History of Asphalt

From PHR CRM

History of Asphalt - From the National Asphalt Paving Association

Laura Ingalls Wilder, author of the beloved Little House on the Prairie, tells of her first encounter with an asphalt pavement. She was on a wagon journey with her parents in 1894 that took them through Topeka.

"In the very midst of the city, the ground was covered by some dark stuff that silenced all the wheels and muffled the sound of hoofs. It was like tar, but Papa was sure it was not tar, and it was something like rubber, but it could not be rubber because rubber cost too much. We saw ladies all in silks and carrying ruffled parasols, walking with their escorts across the street. Their heels dented the street, and while we watched, these dents slowly filled up and smoothed themselves out. It was as if that stuff were alive. It was like magic."

Today, this dark, resilient material covers more than 94 percent of the paved roads in the United States; it’s the popular choice for driveways, parking lots, airport runways, racetracks, tennis courts, and other applications where a smooth, durable driving surface is required. Called at various times asphalt pavement, blacktop, tarmac, macadam, plant mix, asphalt concrete, or bituminous concrete, asphalt pavements have played an important role in changing the landscape and the history of the U.S. since the late 19th century.

But the story of asphalt begins thousands of years before the founding of the United States. Asphalt occurs naturally in both asphalt lakes and in rock asphalt (a mixture of sand, limestone, and asphalt).

The first recorded use of asphalt as a road building material was in Babylon around 625 B.C., in the reign of King Naboppolassar. In A Century of Progress: The History of Hot Mix Asphalt, published by National Asphalt Pavement Association in 1992, author Hugh Gillespie notes that “an inscription on a brick records the paving of Procession Street in Babylon, which led from his palace to the north wall of the city,

We know that the ancient Greeks were familiar with asphalt and its properties.
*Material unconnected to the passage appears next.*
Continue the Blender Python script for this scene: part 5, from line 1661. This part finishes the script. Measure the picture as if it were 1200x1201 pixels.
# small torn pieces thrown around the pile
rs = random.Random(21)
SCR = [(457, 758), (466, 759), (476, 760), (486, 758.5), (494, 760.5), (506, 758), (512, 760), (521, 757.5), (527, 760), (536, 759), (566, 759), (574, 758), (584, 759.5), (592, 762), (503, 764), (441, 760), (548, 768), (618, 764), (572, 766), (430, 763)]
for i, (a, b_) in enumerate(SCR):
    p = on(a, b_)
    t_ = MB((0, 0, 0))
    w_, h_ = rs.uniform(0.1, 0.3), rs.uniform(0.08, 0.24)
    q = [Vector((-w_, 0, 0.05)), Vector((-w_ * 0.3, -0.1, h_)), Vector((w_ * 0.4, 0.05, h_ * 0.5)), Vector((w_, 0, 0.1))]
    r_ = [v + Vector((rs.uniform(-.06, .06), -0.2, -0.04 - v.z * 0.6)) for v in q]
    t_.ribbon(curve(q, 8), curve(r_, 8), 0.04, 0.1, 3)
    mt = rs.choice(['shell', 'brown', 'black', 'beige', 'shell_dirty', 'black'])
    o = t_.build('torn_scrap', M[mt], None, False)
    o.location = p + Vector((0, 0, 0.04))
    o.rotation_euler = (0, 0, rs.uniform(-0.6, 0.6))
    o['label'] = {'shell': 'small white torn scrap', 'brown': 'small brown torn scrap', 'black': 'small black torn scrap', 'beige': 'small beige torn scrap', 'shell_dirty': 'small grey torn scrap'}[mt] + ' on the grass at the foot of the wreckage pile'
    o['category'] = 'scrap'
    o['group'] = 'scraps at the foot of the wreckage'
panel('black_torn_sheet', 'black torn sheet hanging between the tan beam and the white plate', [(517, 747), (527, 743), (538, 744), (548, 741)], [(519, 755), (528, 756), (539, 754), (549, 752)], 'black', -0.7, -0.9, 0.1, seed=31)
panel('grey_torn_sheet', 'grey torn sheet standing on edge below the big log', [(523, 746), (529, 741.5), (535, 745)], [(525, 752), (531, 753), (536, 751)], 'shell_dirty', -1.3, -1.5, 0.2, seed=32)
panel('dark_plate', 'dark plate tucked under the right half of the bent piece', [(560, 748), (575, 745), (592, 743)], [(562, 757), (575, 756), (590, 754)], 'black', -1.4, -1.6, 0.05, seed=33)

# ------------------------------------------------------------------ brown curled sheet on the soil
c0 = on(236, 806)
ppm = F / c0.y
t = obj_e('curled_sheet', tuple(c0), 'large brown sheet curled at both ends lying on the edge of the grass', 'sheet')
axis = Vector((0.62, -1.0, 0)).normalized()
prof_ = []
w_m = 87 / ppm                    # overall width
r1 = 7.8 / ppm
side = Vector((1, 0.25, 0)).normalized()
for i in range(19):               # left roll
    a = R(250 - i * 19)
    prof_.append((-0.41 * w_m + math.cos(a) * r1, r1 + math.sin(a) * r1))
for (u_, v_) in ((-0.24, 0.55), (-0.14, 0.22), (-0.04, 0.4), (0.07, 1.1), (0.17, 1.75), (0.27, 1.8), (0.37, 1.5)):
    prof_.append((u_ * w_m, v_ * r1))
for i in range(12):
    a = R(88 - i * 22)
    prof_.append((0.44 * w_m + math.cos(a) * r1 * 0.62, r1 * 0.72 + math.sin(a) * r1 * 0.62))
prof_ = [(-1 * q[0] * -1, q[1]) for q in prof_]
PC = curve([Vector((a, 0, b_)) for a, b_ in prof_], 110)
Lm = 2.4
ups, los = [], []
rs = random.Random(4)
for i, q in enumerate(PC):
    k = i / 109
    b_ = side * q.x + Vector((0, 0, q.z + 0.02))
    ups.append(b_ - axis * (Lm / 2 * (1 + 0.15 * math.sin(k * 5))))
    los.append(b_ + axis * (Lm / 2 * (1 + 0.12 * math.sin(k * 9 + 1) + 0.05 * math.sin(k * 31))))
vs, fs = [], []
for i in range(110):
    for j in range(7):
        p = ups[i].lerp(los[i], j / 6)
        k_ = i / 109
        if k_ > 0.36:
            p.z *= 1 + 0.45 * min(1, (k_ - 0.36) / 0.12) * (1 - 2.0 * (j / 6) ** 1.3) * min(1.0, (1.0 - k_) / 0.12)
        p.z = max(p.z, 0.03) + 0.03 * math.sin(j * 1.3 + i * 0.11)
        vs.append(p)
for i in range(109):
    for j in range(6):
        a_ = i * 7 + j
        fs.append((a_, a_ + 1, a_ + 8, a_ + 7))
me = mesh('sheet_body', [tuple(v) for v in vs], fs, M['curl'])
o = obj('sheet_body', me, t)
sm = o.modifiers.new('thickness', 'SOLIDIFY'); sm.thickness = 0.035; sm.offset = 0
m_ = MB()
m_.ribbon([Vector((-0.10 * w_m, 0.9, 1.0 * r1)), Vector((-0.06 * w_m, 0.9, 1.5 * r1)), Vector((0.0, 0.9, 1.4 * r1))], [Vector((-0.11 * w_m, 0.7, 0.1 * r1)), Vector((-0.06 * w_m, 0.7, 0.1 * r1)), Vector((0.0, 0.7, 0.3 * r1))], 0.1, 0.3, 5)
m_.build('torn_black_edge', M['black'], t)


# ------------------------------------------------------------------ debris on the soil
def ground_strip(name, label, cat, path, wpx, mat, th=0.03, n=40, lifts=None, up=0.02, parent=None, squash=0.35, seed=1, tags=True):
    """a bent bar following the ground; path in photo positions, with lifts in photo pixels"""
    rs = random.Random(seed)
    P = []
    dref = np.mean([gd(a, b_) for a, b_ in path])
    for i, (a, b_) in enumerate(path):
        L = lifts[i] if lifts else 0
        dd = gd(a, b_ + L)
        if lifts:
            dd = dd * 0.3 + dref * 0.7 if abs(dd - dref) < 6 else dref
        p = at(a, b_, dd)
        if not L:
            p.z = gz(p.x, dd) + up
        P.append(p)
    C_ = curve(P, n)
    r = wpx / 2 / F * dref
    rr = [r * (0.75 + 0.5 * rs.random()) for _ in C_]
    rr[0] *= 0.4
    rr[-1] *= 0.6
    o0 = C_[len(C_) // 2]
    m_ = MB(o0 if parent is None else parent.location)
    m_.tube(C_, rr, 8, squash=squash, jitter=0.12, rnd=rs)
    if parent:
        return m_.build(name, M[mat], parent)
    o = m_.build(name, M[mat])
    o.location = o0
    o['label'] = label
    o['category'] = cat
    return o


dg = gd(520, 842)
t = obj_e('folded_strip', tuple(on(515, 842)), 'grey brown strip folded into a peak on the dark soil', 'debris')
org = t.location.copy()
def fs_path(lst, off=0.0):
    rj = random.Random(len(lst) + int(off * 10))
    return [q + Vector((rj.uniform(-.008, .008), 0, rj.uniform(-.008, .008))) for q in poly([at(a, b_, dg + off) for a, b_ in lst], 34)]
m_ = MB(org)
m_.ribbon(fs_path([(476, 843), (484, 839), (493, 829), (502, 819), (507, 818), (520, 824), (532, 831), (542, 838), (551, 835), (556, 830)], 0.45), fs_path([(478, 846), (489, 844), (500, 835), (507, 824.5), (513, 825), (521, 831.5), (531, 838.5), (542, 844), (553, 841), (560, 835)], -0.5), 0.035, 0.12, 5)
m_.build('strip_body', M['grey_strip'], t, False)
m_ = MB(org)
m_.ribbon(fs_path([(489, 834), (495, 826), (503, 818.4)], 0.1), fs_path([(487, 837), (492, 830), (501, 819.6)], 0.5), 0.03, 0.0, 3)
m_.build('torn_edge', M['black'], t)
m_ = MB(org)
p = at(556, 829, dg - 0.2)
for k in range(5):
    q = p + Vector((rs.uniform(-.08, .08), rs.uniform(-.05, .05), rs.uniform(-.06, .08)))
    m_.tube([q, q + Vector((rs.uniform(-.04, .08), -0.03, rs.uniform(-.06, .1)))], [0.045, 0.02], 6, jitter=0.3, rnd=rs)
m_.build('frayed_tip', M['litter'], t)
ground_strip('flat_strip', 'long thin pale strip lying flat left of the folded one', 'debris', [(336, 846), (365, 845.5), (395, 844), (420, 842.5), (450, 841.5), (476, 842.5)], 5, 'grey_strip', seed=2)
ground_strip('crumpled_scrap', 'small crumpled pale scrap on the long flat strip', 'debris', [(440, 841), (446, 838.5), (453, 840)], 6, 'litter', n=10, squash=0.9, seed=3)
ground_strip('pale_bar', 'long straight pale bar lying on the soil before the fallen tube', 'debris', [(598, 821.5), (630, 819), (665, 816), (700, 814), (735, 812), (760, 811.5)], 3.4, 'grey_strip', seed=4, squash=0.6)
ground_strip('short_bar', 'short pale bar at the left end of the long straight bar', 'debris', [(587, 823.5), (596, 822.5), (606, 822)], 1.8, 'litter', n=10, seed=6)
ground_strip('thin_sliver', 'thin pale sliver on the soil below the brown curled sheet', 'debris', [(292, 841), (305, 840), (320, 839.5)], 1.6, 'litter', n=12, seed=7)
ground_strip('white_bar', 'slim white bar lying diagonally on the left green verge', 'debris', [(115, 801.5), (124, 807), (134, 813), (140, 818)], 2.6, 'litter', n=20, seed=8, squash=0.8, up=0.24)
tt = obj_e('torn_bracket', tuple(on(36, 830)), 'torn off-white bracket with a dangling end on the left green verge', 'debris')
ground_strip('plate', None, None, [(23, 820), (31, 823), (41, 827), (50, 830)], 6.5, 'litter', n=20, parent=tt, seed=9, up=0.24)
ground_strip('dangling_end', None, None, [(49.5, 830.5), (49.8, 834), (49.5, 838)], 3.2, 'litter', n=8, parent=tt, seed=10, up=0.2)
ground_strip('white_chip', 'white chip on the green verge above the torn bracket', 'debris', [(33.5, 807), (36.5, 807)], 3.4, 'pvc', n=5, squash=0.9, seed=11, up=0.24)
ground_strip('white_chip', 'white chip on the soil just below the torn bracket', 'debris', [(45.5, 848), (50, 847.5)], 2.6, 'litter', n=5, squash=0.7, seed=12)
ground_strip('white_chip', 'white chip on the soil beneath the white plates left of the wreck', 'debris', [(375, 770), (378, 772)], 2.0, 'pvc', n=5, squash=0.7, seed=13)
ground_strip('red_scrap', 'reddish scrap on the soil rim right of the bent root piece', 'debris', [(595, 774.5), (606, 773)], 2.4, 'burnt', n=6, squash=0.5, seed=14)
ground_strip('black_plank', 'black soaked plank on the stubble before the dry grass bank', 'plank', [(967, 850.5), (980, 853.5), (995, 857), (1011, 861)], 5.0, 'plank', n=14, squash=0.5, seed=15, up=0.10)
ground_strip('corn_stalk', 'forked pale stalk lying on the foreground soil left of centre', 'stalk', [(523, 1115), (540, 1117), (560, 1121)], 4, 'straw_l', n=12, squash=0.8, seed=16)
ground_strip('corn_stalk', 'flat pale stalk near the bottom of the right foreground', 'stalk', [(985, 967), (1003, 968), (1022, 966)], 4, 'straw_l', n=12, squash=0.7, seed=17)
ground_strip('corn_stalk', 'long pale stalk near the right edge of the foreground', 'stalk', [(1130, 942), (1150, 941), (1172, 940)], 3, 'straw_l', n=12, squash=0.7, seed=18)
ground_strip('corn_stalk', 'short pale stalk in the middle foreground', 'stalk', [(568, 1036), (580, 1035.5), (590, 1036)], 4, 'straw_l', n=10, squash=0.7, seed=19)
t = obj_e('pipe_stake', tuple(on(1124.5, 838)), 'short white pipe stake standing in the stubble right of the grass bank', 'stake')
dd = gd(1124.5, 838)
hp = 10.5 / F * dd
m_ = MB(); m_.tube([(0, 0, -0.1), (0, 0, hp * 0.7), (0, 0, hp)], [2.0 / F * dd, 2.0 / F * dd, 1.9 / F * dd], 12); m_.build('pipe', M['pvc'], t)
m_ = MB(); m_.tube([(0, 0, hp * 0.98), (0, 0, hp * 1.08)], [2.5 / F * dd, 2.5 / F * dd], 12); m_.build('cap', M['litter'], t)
The word asphalt comes from the Greek “asphaltos”, meaning “secure.” The Romans changed the word to “asphaltus,” and used the substance to seal their baths, reservoirs, and aqueducts.

Many centuries later, Europeans exploring the New World discovered natural deposits of asphalt. Writing in 1595, Sir Walter Raleigh described a “plain” (or lake) of asphalt on the Island of Trinidad, off the coast of Venezuela. He used this asphalt for re-caulking his ships.